Vacating the house, my family and I drove to the office in a two-car convoy.  I went in and said my goodbyes.  Jolley walked out with me.  He waved at my family, looked at me with tears in his eyes, came to attention, saluted, and said, “Well Done, Colonel. Well Done.”  I felt as if I had received the Medal of Honor.

Forty years have now passed, but rarely a day goes by that I don’t remember.

The Vietnam Veterans Memorial Washington, D.C.


A veteran is someone who, at one point, wrote a blank check made payable to ‘The United States of America’ for an amount of ‘up to and including their life.’  That is Honor, and there are way too many people in this country who no longer understand it.

Lt. Colonel George Goodson enlisted in the Marine Corps in 1951 and was trained as a demolitions specialist.  Commissioned in 1952 he served in Korea, the Dominican Republic and Vietnam before retiring in 1974.  Semper Fidelis; Always Faithful.

This story appeared in the September 2007 issue of The Marine Corps Gazette.

Sadly, war’s death watch continues.

3 thoughts on “War’s Death Watch, Part 3 of 3

  1. Okay, 3 days in a row now you had me crying while I read these pieces. And yet, it also brought forth such feelings of pride -not quite sure that is an accurate word choice there, but something along those lines at any rate. Mixed emotions for sure and I hesitate to say I “enjoyed” reading these pieces but, I did -because it is a story that deserves to be told and is a well-written one as well.

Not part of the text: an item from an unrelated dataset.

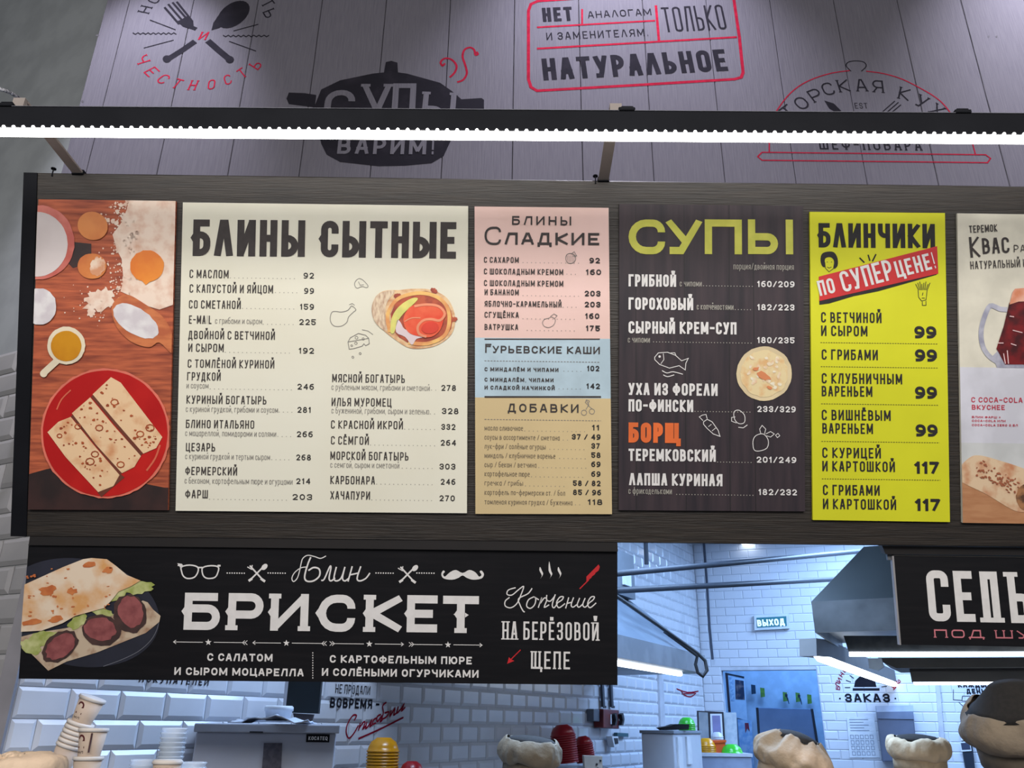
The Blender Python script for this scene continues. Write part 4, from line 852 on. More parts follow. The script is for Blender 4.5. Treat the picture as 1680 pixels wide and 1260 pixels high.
# pale vertical profiles on the walls
M_prof = mat('pale profile', (190, 192, 200), rough=.4)
sp = S_wall.at(1086, 1190, .03); o = slab('trim_side_wall', None, [], 0, M_prof, at=sp) if False else None
V_, F_ = extrude([sp.loc(*q) for q in ((1081, 1100), (1088, 1101), (1096, 1290), (1088, 1290))], 0, .03); o = link('trim_1', mesh('trim_1', V_, F_, M_prof), None, sp.mw()); tag(o, kind='structure')
a = onwall('red_emblem', M_red, S_wall.at(1132, 1138, .013), wl); p = a[0]
p.line([(1110, 1130), (1128, 1136), (1146, 1134)], 1, sm=3); p.line([(1118, 1134), (1124, 1141), (1134, 1143), (1142, 1137)], 1, sm=3); p.line([(1122, 1138), (1140, 1137)], .8); put_print(a)
tag(MB().tube([pt(1059, 880, 7.4), pt(1061, 926, 7.4)], .02, 6).build('pipe_stub', mat('dark stub', (46, 54, 66), rough=.6)), 'short dark vertical pipe rising behind the left hood box', 'pipe')
sp = S_back.at(1542, 1190, .03); V_, F_ = extrude([sp.loc(*q) for q in ((1533, 1100), (1540, 1100), (1556, 1290), (1548, 1290))], 0, .03); o = link('trim_2', mesh('trim_2', V_, F_, M_prof), None, sp.mw()); tag(o, kind='structure')
# ------------------------------------------------------------------ exit sign
so = S_back.at(1266, 1021, .05)
o, s = slab('exit_sign', S_back, [(1237, 1009), (1294, 1006.5), (1295, 1031), (1238, 1034)], .04, mat('sign body', (206, 214, 222), rough=.4), at=so); tag(o, 'small lit exit sign in a white frame high on the tiled back wall', 'sign'); C = None
p = Print(s, 'green_field', mat('teal sign face', (28, 96, 110), (28, 96, 110), emit=.5), o, 4); p.poly([(1241, 1013.5), (1290, 1011), (1291, 1027), (1242, 1030)]); p.build()
p = Print(s, 'lettering', mat('sign letters', (225, 240, 240), (225, 240, 240), emit=.5), o, 6); p.text('ВЫХОД', 1243, 1028, 1288, 11, 2.6, v1=1025.5, gap=.2); p.build()
# ------------------------------------------------------------------ hoods
def W(s_, o_, h): return A0 + DW*s_ + NW*o_ + Vector((0, 0, h))
def frustum(mb, A, B):
    return mb.add(A+B, [(3, 2, 1, 0), (4, 5, 6, 7), (0, 1, 5, 4), (1, 2, 6, 5), (2, 3, 7, 6), (3, 0, 4, 7)])
hood = empty('extractor_hood', W(3, .45, 2.0)); bpy.context.view_layer.update(); HI = hood.matrix_world.inverted()
def hp(mb, name, m, par): mb.V = [tuple(par.matrix_world.inverted() @ Vector(v)) for v in mb.V]; return mb.build(name, m, par)
tag(hood, 'grey extractor hood along the left side wall with cable loop hanging from it', 'extractor hood')
bpy.context.view_layer.update()
M_hood = mat('hood sheet steel', (126, 132, 140), (110, 116, 124), 6, rough=.42, metal=.25)
rim = MB(); frustum(rim, [W(1.6, 0, 1.97), W(4.5, 0, 1.97), W(4.5, .9, 1.97), W(1.6, .9, 1.97)], [W(1.6, 0, 2.10), W(4.5, 0, 2.10), W(4.5, .9, 2.10), W(1.6, .9, 2.10)]); hp(rim, 'rim', M_hood, hood)
can = MB(); frustum(can, [W(1.6, .02, 2.10), W(4.48, .02, 2.10), W(4.48, .88, 2.10), W(1.6, .88, 2.10)], [W(1.6, .02, 2.52), W(4.4, .02, 2.52), W(4.4, .36, 2.52), W(1.6, .36, 2.52)]); hp(can, 'canopy', mat('canopy sheet steel', (120, 132, 146), (104, 116, 130), 4, rough=.35, metal=.3), hood)
ple = MB(); frustum(ple, [W(1.6, .02, 2.52), W(4.36, .02, 2.52), W(4.36, .42, 2.52), W(1.6, .42, 2.52)], [W(1.6, .02, 2.86), W(4.36, .02, 2.86), W(4.36, .42, 2.86), W(1.6, .42, 2.86)]); hp(ple, 'plenum', mat('plenum steel', (92, 98, 106), (84, 90, 98), 6, rough=.5, metal=.2), hood)
lg = MB().tube([W(2.2, .8, 1.955), W(4.2, .8, 1.955)], .018, 8); lg.V = [tuple(Vector(v)-hood.location) for v in lg.V]; lg.build('light_strip', M_ledc, hood)
for k in (3.55, 4.1):
    q = MB(); frustum(q, [W(k, .42, 2.60), W(k+.14, .42, 2.60), W(k+.14, .44, 2.60), W(k, .44, 2.60)], [W(k, .42, 2.70), W(k+.14, .42, 2.70), W(k+.14, .44, 2.70), W(k, .44, 2.70)]); hp(q, 'plenum_plate', mat('bright bracket', (190, 196, 206), rough=.4), hood)
cb = MB().tube([pt(990, 965, 5.2), pt(1020, 984, 5.5), pt(1060, 1012, 5.8), pt(1100, 1040, 6.0), pt(1145, 1072, 6.1), pt(1157, 1084, 6.1), pt(1160, 1100, 6.1), pt(1153, 1110, 6.1), pt(1145, 1104, 6.1), pt(1141, 1090, 6.1), pt(1144, 1076, 6.1), pt(1120, 1058, 6.05), pt(1090, 1036, 6.0)], .013, 6)
tag(cb.build('power_cable', mat('black cable', (34, 36, 40), rough=.6), sm=True), 'black braided cable running down the hood slope and ending in a loop', 'cable')
# right hood
rh = empty('extractor_hood', pt(1500, 1010, 5.0)); bpy.context.view_layer.update(); tag(rh, 'large steel extractor hood behind the black banner at right edge', 'extractor hood')
L = rh.location
HY = -27.0
S_h = Surf(pt(1334, 1012, 5.0), yaw=HY)
zr1 = S_h.loc(1333, 987)[1]; zr0 = S_h.loc(1336, 1038)[1]
def hput(mb, name, m): o = mb.build(name, m, rh); o.matrix_world = S_h.mw(); return o
hput(MB().box(0, 3.2, 0, .012, zr0, zr1).box(0, .012, .012, 1.3, zr0, zr1).box(.012, 3.2, .012, 1.3, zr0+.05, zr0+.06), 'rim', mat('right rim steel', (124, 126, 126), (96, 98, 98), 3, rough=.4, metal=.35))
T = S_h.at(1440, 940, -.35).loc(1440, 940); Sx2 = S_h.at(1334, 1012, 0)
tx, tz = Surf(S_h.O-S_h.n*.35, HY).loc(1417, 897)
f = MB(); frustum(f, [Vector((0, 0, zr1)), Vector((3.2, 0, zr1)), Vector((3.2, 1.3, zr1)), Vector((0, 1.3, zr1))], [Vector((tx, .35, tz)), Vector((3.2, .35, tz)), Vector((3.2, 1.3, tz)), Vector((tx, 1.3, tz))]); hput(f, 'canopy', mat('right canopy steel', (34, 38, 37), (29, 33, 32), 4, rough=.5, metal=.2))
def frontal(name, D, P, th, m, par, y0=0):
    s_ = Surf(S_h.O-S_h.n*(D-5.0), HY); V_, F_ = extrude([s_.loc(*q) for q in P], y0, y0+th)
    V_ = [s_.mw() @ Vector(v)-par.location for v in V_]; return link(name, mesh(name, V_, F_, m), par)
frontal('lamp_housing', 5.15, [(1384, 1043), (1760, 1043), (1760, 1069), (1392, 1069)], .08, M_steeld, rh)
frontal('light_strip', 5.14, [(1393, 1069.5), (1760, 1069), (1760, 1076), (1393, 1076.5)], .03, M_ledc, rh)
frontal('filter_rail', 5.5, [(1440, 1079), (1760, 1078), (1760, 1094), (1470, 1096), (1452, 1088)], .5, mat('brown grey metal', (60, 56, 52), rough=.6), rh)
frontal('lamp_housing', 5.6, [(1492, 1097), (1760, 1095), (1760, 1118), (1496, 1119)], .1, mat('brown grey lamp', (74, 70, 66), rough=.6), rh)
frontal('light_strip', 5.6, [(1498, 1119), (1760, 1118), (1760, 1123), (1500, 1123)], .06, M_ledc, rh)
frontal('pipe_end', 5.35, [(1424, 1080), (1446, 1080), (1450, 1094), (1440, 1100), (1426, 1096)], .05, mat('pale grey bit', (150, 164, 178), rough=.5), rh)
sd = Surf(pt(1340, 1062, 5.2), yaw=60.2)
def diag(name, P, th, m):
    V_, F_ = extrude([sd.loc(*q) for q in P], 0, th); V_ = [sd.mw() @ Vector(v)-rh.location for v in V_]; return link(name, mesh(name, V_, F_, m), rh)
diag('lamp_housing', [(1339, 1047), (1360, 1050), (1486, 1108), (1478, 1123), (1362, 1079), (1340, 1076)], .1, mat('brown lamp housing', (82, 76, 70), rough=.5))
diag('light_strip', [(1343, 1077), (1362, 1078), (1478, 1122), (1470, 1126), (1440, 1117), (1350, 1085)], .03, M_ledc)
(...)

    To deal with that much pain, anguish, sadness over and over again, makes one wonder how much a person can actually withstand, doesn’t it? And so true too that war’s death watch continues to this day.

    We are told it is a necessary thing but is it really? What is the true purpose behind this necessity anyway? Does anyone really know? Surely, if we are truly a civilized society, we can find better, safer, not lethal ways to assist other countries supposedly who are in need of help, can’t we?

  2. I read this when it was first published in the Gazette. I’ve been a subscriber to the Gazette since I was young “buck sergeant”. It doesn’t hurt to read it again though. I have saved very few of my old issues so it is good you are posting this.

    I remember the most important thing I took from the article the first time I read it. That was I would a whole lot rather keep putting my ass on the line than have to do what the colonel was doing. His job, to me at least, had to be the most difficult and heart wrenching that anyone could imagine. I cry just hearing about combat deaths and major wounds. I would have never been able to hold it together delivering our KIA Marines home.